Tomography based pore-level structural optimization for reducing pressure drop of porous volumetric solar receiver

Porous solar receiver is the key component converting the solar energy to high-temperature thermal energy of working fluid. However, a large pressure drop brings additional energy consumption. In this work, an adjoint algorithm is employed to optimize the structure of tomographied porous solar receiver for reducing pressure drop. To this end, the flow and heat transfer characteristics of the porous receiver are analyzed and compared between the original and optimized receiver. The structural optimization is carried out with a pore-level method, which mainly consists of the incompressible Navier-Stokes equations and their adjoint counterpart. The results indicate that the pressure drop of the porous receiver decreased significantly after optimization with the porosity unchanged. In addition, although the solid skeleton temperature of the optimized foam is higher, the comprehensive efficiency eta = hv/(Delta P)1/3 does not decrease.

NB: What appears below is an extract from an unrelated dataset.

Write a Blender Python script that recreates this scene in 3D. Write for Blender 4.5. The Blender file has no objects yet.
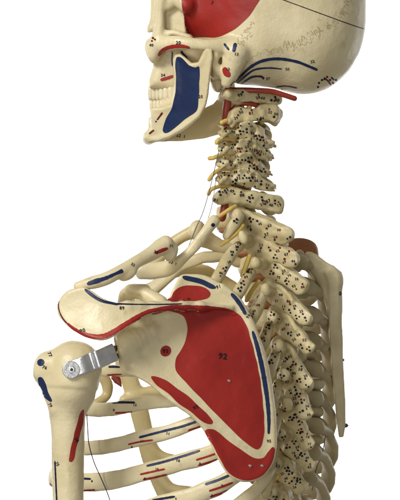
import bpy, math, random
import numpy as np
from mathutils import Vector
from mathutils.bvhtree import BVHTree
from mathutils.geometry import delaunay_2d_cdt

random.seed(7)
scene = bpy.context.scene
COL = scene.collection

# ------------------------------------------------------------------ camera, world, lights
# Working space: (x, y, d) in millimetres. x right and y down across the plane through the
# neck, d away from the camera. W() turns it into metres in the room.
D = 2200.0
Z0 = 1450.0


def W(p):
    s = (D + p[2]) / D
    return Vector(((p[0] - 200) * s, p[2], (250 - p[1]) * s + Z0)) * 0.001


cam_d = bpy.data.cameras.new('camera')
cam = bpy.data.objects.new('camera', cam_d)
COL.objects.link(cam)
cam.location = (0, -D / 1000, Z0 / 1000)
cam.rotation_euler = (math.radians(90), 0, 0)
cam_d.sensor_fit = 'VERTICAL'
cam_d.sensor_height = 24
cam_d.lens = 24 * D / 500.0
cam_d.clip_end = 100
scene.camera = cam

world = bpy.data.worlds.new('World')
scene.world = world
world.use_nodes = True
wb = world.node_tree.nodes['Background']
wb.inputs[0].default_value = (1.0, 0.965, 0.89, 1)
wb.inputs[1].default_value = 0.25


def area(name, loc, target, size, power, color=(1, 1, 1), size_y=None):
    l = bpy.data.lights.new(name, 'AREA')
    l.energy = power
    l.color = color
    l.size = size
    if size_y:
        l.shape = 'RECTANGLE'
        l.size_y = size_y
    o = bpy.data.objects.new(name, l)
    COL.objects.link(o)
    o.location = loc
    o.rotation_euler = (Vector(target) - Vector(loc)).to_track_quat('-Z', 'Y').to_euler()
    return o


area('key_softbox', (-1.5, -1.9, 2.9), (0, 0, 1.45), 0.8, 65, (1.0, 0.985, 0.95))
area('front_softbox', (-0.7, -2.6, 1.3), (0, 0, 1.4), 0.8, 15, (1.0, 0.985, 0.95))
area('backdrop_lamp', (-1.7, 1.5, 1.6), (0.15, 3.2, 1.5), 1.0, 100)
area('backdrop_lamp', (1.7, 1.5, 1.6), (-0.15, 3.2, 1.5), 1.0, 100)

vs = scene.view_settings
scene.display_settings.display_device = 'sRGB'
vs.view_transform = 'Standard'
vs.look = 'None'
vs.gamma = 1
vs.exposure = 0
scene.cycles.max_bounces = 6
scene.cycles.use_denoising = True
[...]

Finally, it is found that under different inlet velocities between 1 and 5 m/s, the pressure drops of three samples (phi = 0.87, 0.77 and 0.70) are reduced by 30%, 34% and 43% after optimization, respectively. The present work can provide useful guidance for improving the performance of porous volumetric solar receiver.

Automated summary

An adjoint algorithm is used to optimize the structure of tomographied porous solar receiver for reducing pressure drop. The results show that the pressure drop of the porous receiver decreased significantly after optimization, while the comprehensive efficiency remains unchanged.